ALS – Three autograph Letters Signed with original mailing envelopes, all addressed to his mother The Countess Luigia Ferrero Ponziglione di Borgo d’Ales written from the Osage Mission-Neosho County, Kansas.
Count Paul Mary Ponziglione was born in Cherasco, Piedmont, Italy on February 11, 1818. He was of noble descent on both sides of his family. He was educated as a nobleman but in 1839 he abandoned royalty and entered the Jesuit novitiate at Chieri, near Turin. He was ordained in 1848 and during the revolution of that year he was injured by an angry mob and briefly imprisoned. That same year, while visiting superiors in Rome, he discussed the missionary territories in Missouri. He subsequently departed from France for the American West. He spent two years near St. Louis and at Bardstown, KY. In 1851 he traveled with Bishop Miege to Osage Mission where he spent the next 38 years working with the Indians and white settlers. During his time at Osage Mission he established more than 90 mission stations in Kansas, Oklahoma and Missouri. Much of this work was done from horseback or his covered “ambulance”. He also played an important role in assisting Father John Schoenmakers with Mission business. Fr. Ponziglione oversaw the Mission during a turbulent period of the Civil War when Fr. Schoenmakers was forced into exile for several months. In recognition of his great contributions to the State of Kansas, an oil portrait was commissioned that hangs in the Kansas Historical Society.

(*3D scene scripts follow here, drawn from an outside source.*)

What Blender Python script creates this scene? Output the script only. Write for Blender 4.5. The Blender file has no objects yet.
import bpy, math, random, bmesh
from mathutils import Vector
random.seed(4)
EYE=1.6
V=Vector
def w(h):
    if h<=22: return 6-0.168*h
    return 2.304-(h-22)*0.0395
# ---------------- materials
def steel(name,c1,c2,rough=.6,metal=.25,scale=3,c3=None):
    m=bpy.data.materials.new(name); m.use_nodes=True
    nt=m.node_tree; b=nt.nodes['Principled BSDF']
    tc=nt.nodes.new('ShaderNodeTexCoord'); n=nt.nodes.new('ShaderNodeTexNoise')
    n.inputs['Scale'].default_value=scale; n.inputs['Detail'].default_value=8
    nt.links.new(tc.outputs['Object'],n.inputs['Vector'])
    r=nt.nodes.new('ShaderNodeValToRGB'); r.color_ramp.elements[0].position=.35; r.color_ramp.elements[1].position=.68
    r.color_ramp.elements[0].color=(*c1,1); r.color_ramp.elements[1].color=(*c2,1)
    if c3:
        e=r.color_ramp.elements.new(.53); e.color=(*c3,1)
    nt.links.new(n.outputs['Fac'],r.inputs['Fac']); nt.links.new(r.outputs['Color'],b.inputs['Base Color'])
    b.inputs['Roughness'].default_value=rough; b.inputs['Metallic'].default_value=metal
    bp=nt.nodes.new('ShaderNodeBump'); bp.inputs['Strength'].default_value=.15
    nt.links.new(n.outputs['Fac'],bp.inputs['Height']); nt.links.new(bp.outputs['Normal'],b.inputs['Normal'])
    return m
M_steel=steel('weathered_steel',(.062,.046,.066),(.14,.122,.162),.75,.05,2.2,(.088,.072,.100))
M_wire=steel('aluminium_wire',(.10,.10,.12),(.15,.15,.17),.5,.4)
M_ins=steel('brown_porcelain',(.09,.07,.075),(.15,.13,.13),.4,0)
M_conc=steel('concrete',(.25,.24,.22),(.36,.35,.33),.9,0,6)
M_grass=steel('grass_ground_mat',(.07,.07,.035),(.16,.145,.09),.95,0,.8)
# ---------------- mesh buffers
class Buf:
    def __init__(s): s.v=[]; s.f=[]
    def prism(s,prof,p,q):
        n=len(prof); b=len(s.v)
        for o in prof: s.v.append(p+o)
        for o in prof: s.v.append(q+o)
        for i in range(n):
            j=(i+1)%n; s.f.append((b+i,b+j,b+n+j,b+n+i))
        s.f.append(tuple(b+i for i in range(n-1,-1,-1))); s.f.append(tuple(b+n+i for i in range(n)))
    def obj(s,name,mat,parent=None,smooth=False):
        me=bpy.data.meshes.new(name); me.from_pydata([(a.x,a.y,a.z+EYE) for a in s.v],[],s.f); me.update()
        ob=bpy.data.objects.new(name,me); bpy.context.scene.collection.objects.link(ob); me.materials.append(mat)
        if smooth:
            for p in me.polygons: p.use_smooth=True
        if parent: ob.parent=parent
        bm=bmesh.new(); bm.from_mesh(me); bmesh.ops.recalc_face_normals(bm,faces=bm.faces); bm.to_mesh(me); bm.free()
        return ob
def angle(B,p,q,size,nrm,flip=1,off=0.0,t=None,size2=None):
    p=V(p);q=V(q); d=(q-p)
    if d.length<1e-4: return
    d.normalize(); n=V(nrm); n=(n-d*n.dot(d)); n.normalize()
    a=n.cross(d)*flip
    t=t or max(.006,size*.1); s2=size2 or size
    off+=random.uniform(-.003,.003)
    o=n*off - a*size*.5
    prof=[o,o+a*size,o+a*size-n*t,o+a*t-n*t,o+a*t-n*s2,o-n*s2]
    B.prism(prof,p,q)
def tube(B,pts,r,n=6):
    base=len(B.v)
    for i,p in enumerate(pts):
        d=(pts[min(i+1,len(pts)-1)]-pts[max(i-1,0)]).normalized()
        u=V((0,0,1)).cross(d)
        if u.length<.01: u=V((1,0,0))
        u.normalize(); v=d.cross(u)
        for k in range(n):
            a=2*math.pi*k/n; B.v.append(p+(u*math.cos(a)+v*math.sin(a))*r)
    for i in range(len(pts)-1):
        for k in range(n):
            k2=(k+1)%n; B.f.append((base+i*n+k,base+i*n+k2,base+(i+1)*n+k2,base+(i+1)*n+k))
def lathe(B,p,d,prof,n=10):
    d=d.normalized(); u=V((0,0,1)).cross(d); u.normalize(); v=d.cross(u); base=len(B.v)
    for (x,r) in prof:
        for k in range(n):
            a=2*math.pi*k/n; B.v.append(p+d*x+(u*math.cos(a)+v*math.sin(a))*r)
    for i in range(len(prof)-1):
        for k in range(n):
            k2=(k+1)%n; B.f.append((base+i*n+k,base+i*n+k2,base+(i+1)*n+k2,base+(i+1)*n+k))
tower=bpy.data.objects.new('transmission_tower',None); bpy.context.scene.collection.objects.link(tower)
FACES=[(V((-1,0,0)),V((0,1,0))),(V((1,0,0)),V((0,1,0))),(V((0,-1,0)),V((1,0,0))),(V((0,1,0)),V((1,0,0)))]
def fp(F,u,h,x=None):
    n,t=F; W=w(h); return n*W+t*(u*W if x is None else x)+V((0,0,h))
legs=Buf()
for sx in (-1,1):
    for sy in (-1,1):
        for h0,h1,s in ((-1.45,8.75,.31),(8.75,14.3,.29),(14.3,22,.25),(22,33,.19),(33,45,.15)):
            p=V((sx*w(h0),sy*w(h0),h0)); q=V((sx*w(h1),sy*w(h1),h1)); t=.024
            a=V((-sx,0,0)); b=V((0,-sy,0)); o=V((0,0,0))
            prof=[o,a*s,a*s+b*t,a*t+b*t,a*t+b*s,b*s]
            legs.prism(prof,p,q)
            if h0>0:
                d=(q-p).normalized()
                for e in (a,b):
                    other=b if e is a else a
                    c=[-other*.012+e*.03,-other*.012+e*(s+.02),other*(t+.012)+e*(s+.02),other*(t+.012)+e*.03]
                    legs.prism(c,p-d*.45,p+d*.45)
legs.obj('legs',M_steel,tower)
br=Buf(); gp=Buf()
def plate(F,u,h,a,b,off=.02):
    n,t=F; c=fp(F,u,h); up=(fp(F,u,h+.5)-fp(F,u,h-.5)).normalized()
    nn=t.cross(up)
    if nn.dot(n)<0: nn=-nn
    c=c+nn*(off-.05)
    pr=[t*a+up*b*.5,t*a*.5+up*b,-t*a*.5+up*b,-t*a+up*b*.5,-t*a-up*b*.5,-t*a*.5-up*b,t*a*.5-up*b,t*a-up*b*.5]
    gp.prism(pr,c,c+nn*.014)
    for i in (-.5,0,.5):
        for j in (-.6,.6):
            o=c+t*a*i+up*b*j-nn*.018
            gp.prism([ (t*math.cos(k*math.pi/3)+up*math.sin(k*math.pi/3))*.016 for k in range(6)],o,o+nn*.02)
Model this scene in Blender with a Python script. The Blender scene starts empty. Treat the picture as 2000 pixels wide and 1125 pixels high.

Father Paul and the other early Jesuit and Loretto missionaries at Osage Mission watched Kansas develop from vast grassland into a landscape of bustling communities. But Father Ponziglione and his colleagues also contributed to Kansas’ growth by founding mission stations, several of which matured into churches. During the early 1880’s he played an important role in securing funds for our own new stone church. He also assumed a more active local role in running our schools and the church. In 1889 he celebrated his jubilee in that church—one of his final acts in Kansas. In August of 1889, Fr. Paul left his beloved Osage Mission for Marquette College and never returned.His stay at Marquette lasted only seven months. In the spring of 1890, at age 72, he returned to the prairie—this time at St. Stephen’s Mission in central Wyoming. The founding priest needed the assistance of Father Paul’s missionary experience. During Father Ponziglione’s 21 months at St. Stephen’s he also served missions at Lander and Fort Washakie.
After completing his Wyoming work Father Ponziglione was sent to St. Ignatius College, Chicago. There, he simply switched his missionary labors from prairie trails to interurban streets. In 1892 he founded the Guardian Angel Italian Mission for desperately poor inner city Italians. He served as the historian for the college and chaplain of St. Joseph’s Home for the Deaf where he organized a sodality. He was also the Catholic chaplain among the inmates at Bridewell Prison. In March of 1900 he wrote one of the last entries in his voluminous life’s work of journals: “March 18 Sunday, this morning I had Mass at Bridewell.” On March 28, 1900 the legendary Jesuit circuit rider died of bronchial pneumonia. He is buried at Cavalry Cemetery in Chicago.